Johannes Englsberger

Johannes Englsberger received his Dipl.-Ing. degree (equivalent to Masters) in mechanical engineering from the Technical University of Munich (TUM) in 2009. In 2010, he joined the German Aerospace Center (DLR), Institute of Robotics and Mechatronics, as a research scientist. In 2016, he received the Dr.-Ing. degree (equivalent to PhD) again from TUM. His PhD thesis “Combining reduced dynamics models and whole-body control for agile humanoid locomotion” received the Georges Giralt PhD Award 2017 for the best European thesis in robotics. In 2019, he was appointed team leader of DLR’s legged locomotion group. In addition to his scientific career at DLR, he joined team IHMC (Florida Institute of Human and Machine Cognition, USA) as a visiting researcher and successfully participated in the DARPA Robotics Challenge (DRC).

Centroidal Angular Momentum Approximation and Control for humanoid locomotion
Abstract

Humanoid and other legged locomotion is a challenging task due to its hybrid nature (contacting / non-contacting) and the many robot degrees of freedom (DoF) involved. A common approach is to reduce the dimensionality of the dynamic balancing problem by considering either just the 3D linear center of mass (CoM) dynamics, or the six-dimensional centroidal dynamics. Interestingly, the CoM dynamics is completely linear (Newton’s second law) and thus facilitates fully analytic solutions for multi-step gait previews. If Centroidal Angular Momentum (CAM) is neglected during gait planning, the center of pressure (CoP) is prone to deviate from its nominal position (e.g. in the foot centers), which can cause problems with balance. Therefore, the consideration of CAM in the planning process is very helpful for achieving highly dynamic locomotion, which includes both fast walking and running gaits. While for the CoM dynamics closed-form solutions exist, CAM is non-linear and non-holonomic, such that one has to work with approximations.

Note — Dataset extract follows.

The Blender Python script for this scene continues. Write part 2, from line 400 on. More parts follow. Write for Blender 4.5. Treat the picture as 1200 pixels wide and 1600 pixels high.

In this talk, I will present my group’s progress towards the integration of CAM in our planning and controls framework.

On the one hand side, our framework optimizes the reference motions (e.g. for walking and running) in two different, but complementary ways:

a) By modifying the CoM (or in our case: DCM) trajectories in a way such that gravity helps compensate required angular momentum changes through appropriate contact point offsets, while the CoP tracking is improved. This can be achieved both through offline pre-training / learning of the CAM matrix entries and / or through ILC-like online learning, such that CAM contributions can be approximated and integrated into our DCM-based gait generation framework.

b) By modifying and tracking certain DoF of the whole-body reference trajectories, such that some CAM objective is optimized. This yields smoother and more feasible gaits, and less excessive arm motions.

On the other hand side, our framework contains reactive replanning and controls components. One example is push recovery – both during walking and stance –, where explicit angular momentum optimization (AMO) can be very helpful.

During my talk, I will also report about toe running of a simulated elastic humanoid robot, the advantages of a non-zero CAM reference, and finally about commonalities and differences between our proposed framework and MPC-based approaches.